Aidan Moffat And Malcolm Middleton – Live At The Arches, Glasgow

Margins Festival

Margins is a book festival with a difference, promoting the best of Scottish literature and music to boot. The Saturday night event sees those two old sparring partners in misery from Arab Strap, Aidan Moffat and Malcolm Middleton, sharing a stage in Glasgow’s cavernous Arches.

Moffat performs first, with Bill Wells on piano, accompanied by a violinist on a stage littered with lampshades, an appropriately domestic setting for his haunting songs about the mundane. Moffat has flourished since leaving Arab Strap, the pairing with Wells, a consummate jazz pianist, perfect, pushing his lyrics to ever greater heights. The set ends on ‘The Greatest Story Ever Told’, which is certainly the greatest song about starting a family I have ever heard, leaving us all on a – perhaps uncharacteristically – uplifting note. The old animosity between the two, and their different approaches to performing may be evident when he cheerfully puts a little dig in at Middleton saying “I would like to say that Malcolm’s set will sound great, because I heard the sound check, but I don’t get up at nine in the morning.”

Perhaps ironically, especially for a man so well known for his lyrics playing at a literary festival, but with characteristic perversity, Middleton’s first two songs are instrumentals, ploughing a kraut rock vein with synth flourishes. He’s behind a keyboard, strapped with a guitar, feeding his Gretsch through an array of FX pedals, with a band. For this is his new project, Human Don’t Be Angry, which is a long way from his troubadour of acoustic gloom past.

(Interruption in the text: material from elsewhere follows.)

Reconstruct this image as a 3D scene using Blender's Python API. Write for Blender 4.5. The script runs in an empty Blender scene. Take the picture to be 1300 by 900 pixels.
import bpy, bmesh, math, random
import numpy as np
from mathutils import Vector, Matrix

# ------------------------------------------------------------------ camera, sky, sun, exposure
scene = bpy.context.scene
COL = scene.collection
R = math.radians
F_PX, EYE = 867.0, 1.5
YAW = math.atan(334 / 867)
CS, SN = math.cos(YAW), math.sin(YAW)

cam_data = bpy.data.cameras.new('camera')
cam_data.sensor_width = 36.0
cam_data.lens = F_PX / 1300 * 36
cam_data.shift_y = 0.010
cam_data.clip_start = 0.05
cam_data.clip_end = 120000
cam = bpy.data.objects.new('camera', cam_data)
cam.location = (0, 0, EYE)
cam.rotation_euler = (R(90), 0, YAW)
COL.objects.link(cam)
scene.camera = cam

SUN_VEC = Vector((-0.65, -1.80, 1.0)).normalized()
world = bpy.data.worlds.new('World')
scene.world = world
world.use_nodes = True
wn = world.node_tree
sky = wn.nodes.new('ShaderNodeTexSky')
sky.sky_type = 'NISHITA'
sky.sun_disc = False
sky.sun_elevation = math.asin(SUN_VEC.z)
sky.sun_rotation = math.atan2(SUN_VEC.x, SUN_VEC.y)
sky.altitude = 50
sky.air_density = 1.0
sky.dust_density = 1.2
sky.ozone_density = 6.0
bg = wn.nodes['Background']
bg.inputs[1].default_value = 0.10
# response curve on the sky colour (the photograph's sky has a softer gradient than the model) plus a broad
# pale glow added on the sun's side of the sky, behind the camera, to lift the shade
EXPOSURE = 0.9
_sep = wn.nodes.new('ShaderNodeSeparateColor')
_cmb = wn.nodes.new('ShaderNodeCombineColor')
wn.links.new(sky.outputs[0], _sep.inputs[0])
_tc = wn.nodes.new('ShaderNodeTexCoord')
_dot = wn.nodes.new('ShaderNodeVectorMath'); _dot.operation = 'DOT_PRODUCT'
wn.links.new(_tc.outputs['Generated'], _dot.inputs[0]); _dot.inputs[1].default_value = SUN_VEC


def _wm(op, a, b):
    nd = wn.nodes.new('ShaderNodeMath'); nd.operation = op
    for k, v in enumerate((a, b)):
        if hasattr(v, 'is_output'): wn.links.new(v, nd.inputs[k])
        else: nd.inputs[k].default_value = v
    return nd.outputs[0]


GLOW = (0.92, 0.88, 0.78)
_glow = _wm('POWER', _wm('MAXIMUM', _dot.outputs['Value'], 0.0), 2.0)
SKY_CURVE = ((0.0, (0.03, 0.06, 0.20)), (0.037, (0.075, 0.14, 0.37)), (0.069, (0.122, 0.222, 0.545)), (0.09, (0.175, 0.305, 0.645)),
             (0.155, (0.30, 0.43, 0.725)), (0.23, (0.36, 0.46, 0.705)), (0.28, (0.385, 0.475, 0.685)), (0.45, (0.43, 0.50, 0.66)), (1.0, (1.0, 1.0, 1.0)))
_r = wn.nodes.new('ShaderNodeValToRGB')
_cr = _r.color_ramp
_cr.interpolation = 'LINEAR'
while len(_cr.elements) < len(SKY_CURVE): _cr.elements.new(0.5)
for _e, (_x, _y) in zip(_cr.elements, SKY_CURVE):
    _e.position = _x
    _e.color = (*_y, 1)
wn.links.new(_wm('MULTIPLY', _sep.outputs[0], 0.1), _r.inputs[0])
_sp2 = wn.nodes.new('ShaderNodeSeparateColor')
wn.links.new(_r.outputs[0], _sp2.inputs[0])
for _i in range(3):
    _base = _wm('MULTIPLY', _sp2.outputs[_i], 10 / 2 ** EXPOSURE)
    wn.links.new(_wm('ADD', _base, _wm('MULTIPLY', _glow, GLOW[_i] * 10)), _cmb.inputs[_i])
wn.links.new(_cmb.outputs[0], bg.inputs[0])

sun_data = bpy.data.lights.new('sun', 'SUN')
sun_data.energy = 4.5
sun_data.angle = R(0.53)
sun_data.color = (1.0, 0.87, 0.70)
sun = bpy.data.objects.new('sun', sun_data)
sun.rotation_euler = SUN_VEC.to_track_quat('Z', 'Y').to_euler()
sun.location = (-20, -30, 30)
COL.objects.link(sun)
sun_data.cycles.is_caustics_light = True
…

The Human Don’t Be Angry theme is even funny, and the highlight of the set, with samples burbling playfully in the background. And Middleton doesn’t sound angry anymore, but some of his new music doesn’t have the intensity of old

Human Don’t Be Angry sounds like a promising departure for Middleton, and bodes well for the upcoming album; I just don’t know if it was a good idea to follow the man who has become Scotland’s greatest lyricist since Burns playing with the country’s greatest jazz pianist ever.